Потом ты имел право на ответное слово, но лучше было не травить душу изнемогающим от усталости «единомышленникам». Ты садился на свое место, за дверь уходил следующий, и наконец наступала очередь Ефремова, уходил уже он. Вот с этим моментом, помню, всегда была связана некоторая неловкость. Начинались не слишком естественные шуточки: «Ну, держись, Олег Николаевич, сейчас мы тебе покажем», — и неестественность происходила оттого, что мы чувствовали себя детьми, вздумавшими обсуждать «тятеньку». Обсуждали торопливо — хвалить неудобно, ругать тоже, — лично я в эти минуты всегда ощущал несерьезность происходящего, хотя разбор любого члена коллектива казался мне делом вполне нормальным.
Происходило голосование, разумеется тайное, в результате чего кто-то перекочевывал в переменный состав, а после обсуждения переменного кто-то попадал в постоянную часть труппы. По нашему Уставу проголосовать за отчисление актера из театра можно было только в том случае, если он был — еще или уже — в переменном составе.
Такого рода отчисление откровенно противоречило советским законам. Любой отчисленный теоретически мог апеллировать в профсоюзные инстанции, и они бы его поддержали, коль скоро он не нарушал трудовой дисциплины и не подлежал увольнению по КЗОТу. Поэтому каждый, принимаемый в театр-студию «Современник», должен был ознакомиться с Уставом и дать подписку, что согласен с ним и никаких претензий, если не дай Бог что случится с ним впоследствии, иметь не будет, а сам своей собственной рукой напишет заявление об уходе.

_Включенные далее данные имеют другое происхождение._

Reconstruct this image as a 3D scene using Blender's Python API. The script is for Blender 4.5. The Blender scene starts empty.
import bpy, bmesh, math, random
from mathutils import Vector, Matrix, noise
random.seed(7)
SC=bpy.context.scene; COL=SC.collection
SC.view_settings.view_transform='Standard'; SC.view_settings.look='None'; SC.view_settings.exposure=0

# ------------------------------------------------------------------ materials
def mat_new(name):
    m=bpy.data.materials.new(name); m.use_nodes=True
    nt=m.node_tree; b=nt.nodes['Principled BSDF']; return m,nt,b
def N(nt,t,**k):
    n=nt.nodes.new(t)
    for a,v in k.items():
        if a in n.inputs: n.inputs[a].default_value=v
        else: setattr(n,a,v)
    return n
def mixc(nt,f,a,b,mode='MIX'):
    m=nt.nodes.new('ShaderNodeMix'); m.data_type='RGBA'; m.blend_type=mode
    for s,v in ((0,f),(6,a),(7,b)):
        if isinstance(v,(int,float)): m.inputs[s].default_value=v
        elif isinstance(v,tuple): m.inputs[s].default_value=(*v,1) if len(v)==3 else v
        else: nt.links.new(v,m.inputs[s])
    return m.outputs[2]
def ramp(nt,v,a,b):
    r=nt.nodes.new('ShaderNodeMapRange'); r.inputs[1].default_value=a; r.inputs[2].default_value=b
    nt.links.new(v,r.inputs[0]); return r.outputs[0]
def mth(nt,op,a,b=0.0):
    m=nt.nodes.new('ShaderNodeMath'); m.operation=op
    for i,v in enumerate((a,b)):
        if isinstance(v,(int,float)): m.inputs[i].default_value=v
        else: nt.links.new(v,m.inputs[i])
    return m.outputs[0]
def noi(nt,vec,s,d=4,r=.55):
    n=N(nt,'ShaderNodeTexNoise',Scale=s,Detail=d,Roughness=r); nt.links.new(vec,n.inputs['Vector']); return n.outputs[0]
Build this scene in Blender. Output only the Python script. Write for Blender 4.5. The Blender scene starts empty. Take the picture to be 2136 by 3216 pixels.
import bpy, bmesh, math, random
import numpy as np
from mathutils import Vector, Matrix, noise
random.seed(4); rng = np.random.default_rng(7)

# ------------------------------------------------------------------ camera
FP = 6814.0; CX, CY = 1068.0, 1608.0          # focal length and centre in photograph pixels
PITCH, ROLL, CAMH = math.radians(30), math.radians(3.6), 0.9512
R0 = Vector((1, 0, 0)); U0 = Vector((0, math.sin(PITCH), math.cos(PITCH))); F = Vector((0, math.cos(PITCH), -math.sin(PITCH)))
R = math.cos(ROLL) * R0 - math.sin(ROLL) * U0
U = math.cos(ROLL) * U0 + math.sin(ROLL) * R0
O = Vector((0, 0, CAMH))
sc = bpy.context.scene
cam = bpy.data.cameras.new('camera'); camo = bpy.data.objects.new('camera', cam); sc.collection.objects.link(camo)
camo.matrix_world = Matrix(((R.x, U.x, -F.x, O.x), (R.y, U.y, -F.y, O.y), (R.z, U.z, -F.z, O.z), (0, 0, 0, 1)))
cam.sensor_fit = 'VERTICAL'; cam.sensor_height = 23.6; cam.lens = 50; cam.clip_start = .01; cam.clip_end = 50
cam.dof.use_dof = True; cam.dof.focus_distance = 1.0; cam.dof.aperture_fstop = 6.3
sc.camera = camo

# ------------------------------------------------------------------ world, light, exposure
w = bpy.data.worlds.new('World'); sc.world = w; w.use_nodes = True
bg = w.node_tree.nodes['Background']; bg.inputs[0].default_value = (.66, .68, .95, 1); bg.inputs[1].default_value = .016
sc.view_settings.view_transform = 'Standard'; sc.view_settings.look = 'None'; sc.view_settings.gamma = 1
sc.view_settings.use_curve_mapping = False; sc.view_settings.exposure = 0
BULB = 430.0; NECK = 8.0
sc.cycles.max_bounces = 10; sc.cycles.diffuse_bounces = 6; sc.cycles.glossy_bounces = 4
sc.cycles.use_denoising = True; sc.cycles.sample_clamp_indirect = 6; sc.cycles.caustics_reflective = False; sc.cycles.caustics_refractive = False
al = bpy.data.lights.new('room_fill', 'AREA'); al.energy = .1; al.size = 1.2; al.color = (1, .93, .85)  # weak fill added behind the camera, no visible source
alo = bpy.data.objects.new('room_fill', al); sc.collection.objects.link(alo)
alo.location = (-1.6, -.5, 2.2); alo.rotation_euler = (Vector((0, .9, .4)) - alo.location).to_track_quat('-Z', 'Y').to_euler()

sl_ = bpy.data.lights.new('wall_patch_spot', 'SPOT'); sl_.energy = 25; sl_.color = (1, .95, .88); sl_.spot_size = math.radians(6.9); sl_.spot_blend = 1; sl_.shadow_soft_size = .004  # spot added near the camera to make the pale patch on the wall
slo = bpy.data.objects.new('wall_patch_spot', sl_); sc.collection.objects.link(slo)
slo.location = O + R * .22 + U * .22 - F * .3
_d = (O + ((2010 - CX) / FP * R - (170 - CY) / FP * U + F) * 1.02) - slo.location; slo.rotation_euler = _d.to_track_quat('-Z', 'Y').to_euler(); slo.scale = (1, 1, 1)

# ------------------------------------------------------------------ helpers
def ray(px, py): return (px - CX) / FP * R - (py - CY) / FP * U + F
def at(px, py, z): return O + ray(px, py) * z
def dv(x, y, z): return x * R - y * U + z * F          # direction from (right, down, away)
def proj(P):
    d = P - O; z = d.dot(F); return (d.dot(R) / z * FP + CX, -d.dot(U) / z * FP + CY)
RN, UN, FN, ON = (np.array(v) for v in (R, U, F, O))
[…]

Вообще вся эта процедура была мучительной. Представьте, что вы работаете с человеком бок о бок два-три года. Он хороший человек… Да разве в этом дело? Пусть даже он лично вам несимпатичен и неважно играет роли, — все равно после подсчета голосов смутно бывало на душе. И тем не менее такая молодая жестокость была необходима молодому театру. В мучительных ночных бдениях вырабатывались общие критерии, проветривались мозги, все это предостерегало от самоуспокоенности, во всяком случае в первые годы, когда общее дело для тебя было так же важно, как и актерская твоя судьба.
Но театр-студия мало-помалу укреплял свои позиции в системе московских театров, приходило признание, так что закрытие делу уже не грозило. И вот тогда-то на первый план стали вылезать личные взаимоотношения, которые всегда в театральном коллективе складываются непросто. Это стало сказываться и на процедуре «игры во мнения» с последующим голосованием. Олег прекрасно понимал, что надо чем-то подкрепить объективность взгляда «единомышленников» друг на друга, и разработал проект экономической заинтересованности.
Дело в том, что все мы, естественно, получали ту или иную зарплату — согласно своей тарификации, строго определенной Министерством культуры. Одно время после голосования, когда определялся протагонист сезона и общее мнение товарищей обнаруживало положение каждого из нас, мы сами внутри коллектива эту зарплату перераспределяли. Был общественный кассир, ему сдавались деньги, и он производил перерасчеты с актерами. Скажем, артист Икс тарифицирован на 120 рублей, однако стал первачом, и собрание постоянной части труппы сочло нужным, чтобы он получал в следующем сезоне 150 рублей. Где взять недостающие тридцать? Но артисты Игрек и Зет, получающие по 145 рублей, согласно все той же тарификации, в прошедшем сезоне работали плохо, что установлено тайным голосованием. Им, стало быть, надлежало сдать по 15 рублей общественному кассиру, а тот, в свою очередь, вручал их артисту Икс.
Эта процедура была возможна при условии полной веры в правильность решения коллектива, когда честность каждого не вызывала сомнений: словом, в период прекрасного отрочества театра-студии «Современник».
Как известно, молодость — это недостаток, который быстро проходит.
И Ефремов предложил новый экономический проект, с которым обратился в Управление культуры. Из него следовало, что «Современник» готов трудиться в несколько раз интенсивнее, чем сейчас, в два раза увеличить количество спектаклей, актеры дают подписку, что не будут сниматься в кино, халтурить на радио, в концертах, а все силы отдадут только театру, — но тогда уж и труд их должен быть соответственно вознагражден. Театр готов, чтобы ему увеличили финансовый план, но, выполнив его, просит «перевыполненные» деньги оставлять именно в театре, дабы распределять их среди актеров по «марочной системе». Актеры становятся, так сказать, «сосьетерами», держателями акций, как было, между прочим, и в старом… нет, еще не в МХАТе, а в Художественном театре, у Станиславского и Немировича. Количество марок будут определять опять-таки «игра во мнения» и тайное голосование. Таким образом, «держатель акций» окажется истинно озабочен мастерством актеров, играющих с ним рядом, появится принцип материальной заинтересованности, способствующий развитию дела и подкрепляющий Устав, который без этого держался на эфемерной основе.